REQUIRED TASK> Extract only the lines from the start of the entries below to the line with "to its left", inclusive; omit every picture.

--- START ---

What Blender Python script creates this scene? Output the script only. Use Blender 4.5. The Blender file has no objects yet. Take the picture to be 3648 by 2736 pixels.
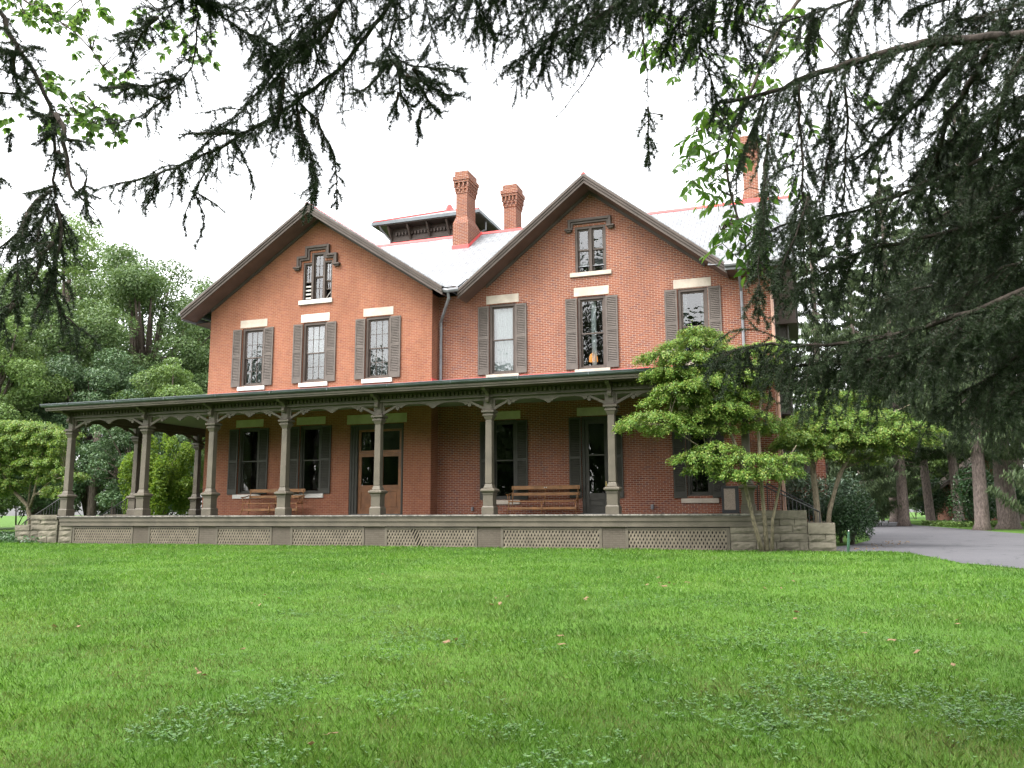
import bpy, bmesh, math, random
import numpy as np
from mathutils import Vector, Matrix

# ---------------------------------------------------------------- camera, sky, sun, exposure
S = bpy.context.scene
COL = S.collection
cam_d = bpy.data.cameras.new("camera"); cam = bpy.data.objects.new("camera", cam_d); COL.objects.link(cam)
S.camera = cam
EYE = Vector((0, 0, 1.55)); YAW, PITCH, ROLL = 0.334905, 0.150617, -0.0046345
fw = Vector((-math.sin(YAW)*math.cos(PITCH), math.cos(YAW)*math.cos(PITCH), math.sin(PITCH)))
rt = Vector((math.cos(YAW), math.sin(YAW), 0)); up = rt.cross(fw)
r2 = math.cos(ROLL)*rt + math.sin(ROLL)*up; u2 = -math.sin(ROLL)*rt + math.cos(ROLL)*up
cam.matrix_world = Matrix(((r2.x, u2.x, -fw.x, EYE.x), (r2.y, u2.y, -fw.y, EYE.y), (r2.z, u2.z, -fw.z, EYE.z), (0, 0, 0, 1)))
cam_d.sensor_width = 36.0; cam_d.lens = 2989.8/3648*36; cam_d.clip_end = 1500; cam_d.clip_start = 0.05

W = bpy.data.worlds.new("World"); S.world = W; W.use_nodes = True
nt = W.node_tree; nt.nodes.clear()
sky = nt.nodes.new("ShaderNodeTexSky"); sky.sky_type = 'NISHITA'; sky.sun_disc = False
sky.sun_elevation = math.radians(58); sky.sun_rotation = math.radians(215)
sky.air_density = 1.0; sky.dust_density = 3.0
hs = nt.nodes.new("ShaderNodeHueSaturation"); hs.inputs['Saturation'].default_value = 0.10   # grey overcast
bg = nt.nodes.new("ShaderNodeBackground"); bg.inputs['Strength'].default_value = 0.15
wo = nt.nodes.new("ShaderNodeOutputWorld")
nt.links.new(sky.outputs[0], hs.inputs['Color']); nt.links.new(hs.outputs[0], bg.inputs[0]); nt.links.new(bg.outputs[0], wo.inputs[0])
sun_d = bpy.data.lights.new("sun", 'SUN'); sun_d.energy = 0.8; sun_d.angle = math.radians(25); sun_d.color = (1, .97, .92)
sun = bpy.data.objects.new("sun", sun_d); COL.objects.link(sun)
_az, _el = math.radians(215), math.radians(58)      # sun stands behind the camera, to its left
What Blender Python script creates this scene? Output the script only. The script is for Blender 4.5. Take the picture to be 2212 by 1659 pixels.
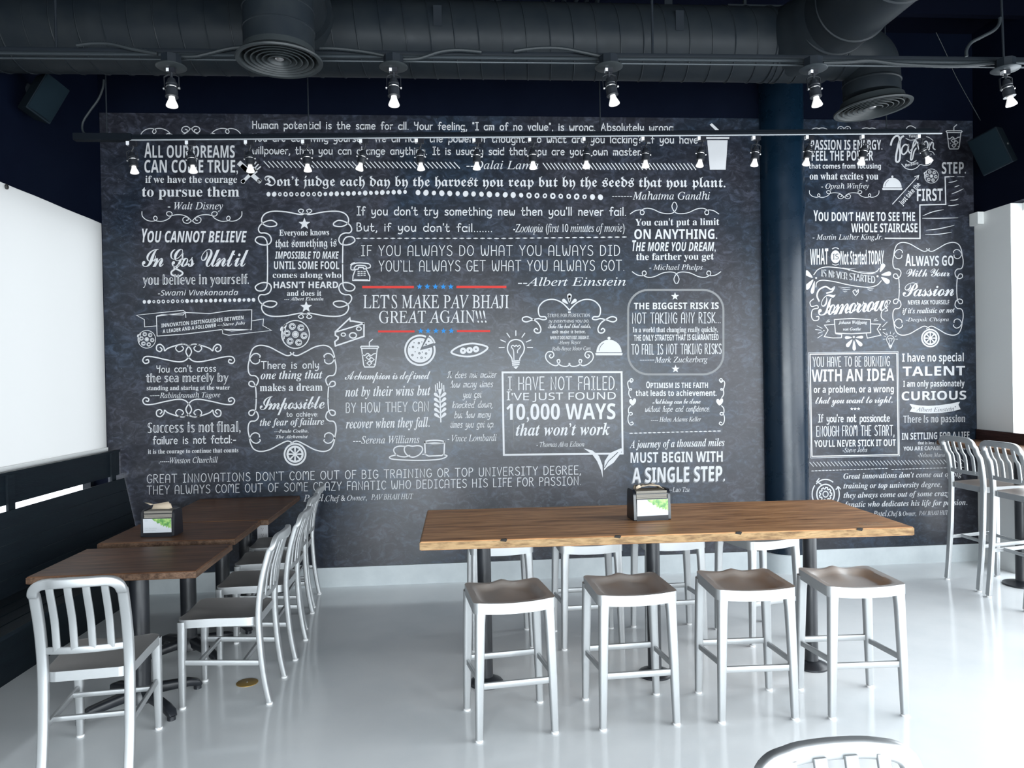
import bpy, bmesh, math, random
from mathutils import Vector, Matrix, Euler
from mathutils.geometry import tessellate_polygon

for o in list(bpy.data.objects):
    bpy.data.objects.remove(o)
SC = bpy.context.scene
COL = SC.collection
random.seed(7)
PI = math.pi

# ------------------------------------------------------------------ camera
IMG_W, IMG_H = 2212.0, 1659.0
FPX = 1600.0                                   # focal length in pixels
EYE = Vector((0.0, 0.0, 1.65))
def solve_axes():
    vp = Vector((979 - IMG_W / 2, 817 - IMG_H / 2, FPX)).normalized()   # where the room's depth lines meet
    n = vp.cross(Vector((1, -0.019, 0))).normalized()                   # horizon tilt
    zc = n if n.y < 0 else -n
    xc = vp.cross(zc)
    return xc, vp, zc
XC, YC, ZC = solve_axes()                      # world axes seen in camera space (x right, y down, z ahead)
def cam_to_world(v):
    return Vector((XC.dot(v), YC.dot(v), ZC.dot(v)))
cam_data = bpy.data.cameras.new('camera')
cam_data.sensor_fit = 'HORIZONTAL'
cam_data.sensor_width = 36.0
cam_data.lens = FPX * 36.0 / IMG_W
cam_data.clip_start = 0.05
cam_data.clip_end = 200
cam = bpy.data.objects.new('camera', cam_data)
COL.objects.link(cam)
r_ = cam_to_world(Vector((1, 0, 0))); u_ = cam_to_world(Vector((0, -1, 0))); b_ = cam_to_world(Vector((0, 0, -1)))
mw = Matrix(((r_.x, u_.x, b_.x, EYE.x), (r_.y, u_.y, b_.y, EYE.y), (r_.z, u_.z, b_.z, EYE.z), (0, 0, 0, 1)))
cam.matrix_world = mw
SC.camera = cam

# ------------------------------------------------------------------ colour management, sky, daylight
SC.view_settings.view_transform = 'Standard'
SC.view_settings.look = 'None'
SC.view_settings.gamma = 1.0
SC.view_settings.use_curve_mapping = False
SC.view_settings.exposure = 0.82
SC.cycles.use_denoising = True
SC.cycles.max_bounces = 10
SC.cycles.diffuse_bounces = 5
SC.cycles.glossy_bounces = 4
SC.cycles.transparent_max_bounces = 12
SC.cycles.sample_clamp_indirect = 6.0
SC.cycles.caustics_reflective = False
SC.cycles.caustics_refractive = False

world = bpy.data.worlds.new('overcast_sky')
SC.world = world
world.use_nodes = True
wb = world.node_tree.nodes['Background']
wb.inputs['Color'].default_value = (0.86, 0.93, 1.0, 1)
wb.inputs['Strength'].default_value = 2.2

WALL_Y = 6.01          # face of the back wall
TOE = 0.028            # side walls open towards the back by this slope
FRONT_Y = -3.2
CEIL_Z = 4.5
def left_pt(s, t, z):  # s metres from the back corner along the left wall, t metres out of the room
    return Vector((-2.71 - TOE * s - t, WALL_Y - s + TOE * t, z))
def right_pt(s, t, z):
    return Vector((4.465 - TOE * s + t, WALL_Y - s + TOE * t, z))

def window_light(name, p0, p1, z0, z1, radiance, colour):
    """daylight coming in through a window opening; p0, p1 are its ends seen from inside, left to right"""
    a = Vector((p0[0], p0[1], 0)); b = Vector((p1[0], p1[1], 0))
    w = (b - a).length; h = z1 - z0
    ld = bpy.data.lights.new(name, 'AREA')
    ld.shape = 'RECTANGLE'; ld.size = w; ld.size_y = h
    ld.energy = radiance * PI * w * h
    ld.color = colour
    o = bpy.data.objects.new(name, ld); COL.objects.link(o)
    x = (b - a).normalized(); z = Vector((0, 0, 1))
    zl = -(x.cross(z))                          # the lamp shines along its -Z, into the room
    yl = zl.cross(x)
    m = Matrix(((x.x, yl.x, zl.x, (a.x + b.x) / 2), (x.y, yl.y, zl.y, (a.y + b.y) / 2), (x.z, yl.z, zl.z, (z0 + z1) / 2), (0, 0, 0, 1)))
    o.matrix_world = m
    return o
# storefront glass to the right of the camera, and behind it
ra, rm, rb = right_pt(-1.2, 0.42, 0), right_pt(1.7, 0.42, 0), right_pt(9.0, 0.42, 0)
window_light('daylight_right', rm, rb, 0.05, 2.95, 4.0, (0.92, 0.97, 1.0))
window_light('daylight_corner', ra, rm, 0.05, 2.95, 2.4, (0.88, 0.95, 1.0))   # part of the window light, dimmed to keep the back corner darker
window_light('daylight_front', (4.2, FRONT_Y - 0.35), (-2.6, FRONT_Y - 0.35), 0.1, 2.35, 10.3, (0.88, 0.96, 1.0))

# ------------------------------------------------------------------ helpers
def link(o):
    COL.objects.link(o); return o
def at_y(u, v, y):
    d = cam_to_world(Vector((u - IMG_W / 2, v - IMG_H / 2, FPX)))
    return EYE + d * ((y - EYE.y) / d.y)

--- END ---

COMPLETED TASK>
What Blender Python script creates this scene? Output the script only. Use Blender 4.5. The Blender file has no objects yet. Take the picture to be 3648 by 2736 pixels.
import bpy, bmesh, math, random
import numpy as np
from mathutils import Vector, Matrix

# ---------------------------------------------------------------- camera, sky, sun, exposure
S = bpy.context.scene
COL = S.collection
cam_d = bpy.data.cameras.new("camera"); cam = bpy.data.objects.new("camera", cam_d); COL.objects.link(cam)
S.camera = cam
EYE = Vector((0, 0, 1.55)); YAW, PITCH, ROLL = 0.334905, 0.150617, -0.0046345
fw = Vector((-math.sin(YAW)*math.cos(PITCH), math.cos(YAW)*math.cos(PITCH), math.sin(PITCH)))
rt = Vector((math.cos(YAW), math.sin(YAW), 0)); up = rt.cross(fw)
r2 = math.cos(ROLL)*rt + math.sin(ROLL)*up; u2 = -math.sin(ROLL)*rt + math.cos(ROLL)*up
cam.matrix_world = Matrix(((r2.x, u2.x, -fw.x, EYE.x), (r2.y, u2.y, -fw.y, EYE.y), (r2.z, u2.z, -fw.z, EYE.z), (0, 0, 0, 1)))
cam_d.sensor_width = 36.0; cam_d.lens = 2989.8/3648*36; cam_d.clip_end = 1500; cam_d.clip_start = 0.05

W = bpy.data.worlds.new("World"); S.world = W; W.use_nodes = True
nt = W.node_tree; nt.nodes.clear()
sky = nt.nodes.new("ShaderNodeTexSky"); sky.sky_type = 'NISHITA'; sky.sun_disc = False
sky.sun_elevation = math.radians(58); sky.sun_rotation = math.radians(215)
sky.air_density = 1.0; sky.dust_density = 3.0
hs = nt.nodes.new("ShaderNodeHueSaturation"); hs.inputs['Saturation'].default_value = 0.10   # grey overcast
bg = nt.nodes.new("ShaderNodeBackground"); bg.inputs['Strength'].default_value = 0.15
wo = nt.nodes.new("ShaderNodeOutputWorld")
nt.links.new(sky.outputs[0], hs.inputs['Color']); nt.links.new(hs.outputs[0], bg.inputs[0]); nt.links.new(bg.outputs[0], wo.inputs[0])
sun_d = bpy.data.lights.new("sun", 'SUN'); sun_d.energy = 0.8; sun_d.angle = math.radians(25); sun_d.color = (1, .97, .92)
sun = bpy.data.objects.new("sun", sun_d); COL.objects.link(sun)
_az, _el = math.radians(215), math.radians(58)      # sun stands behind the camera, to its left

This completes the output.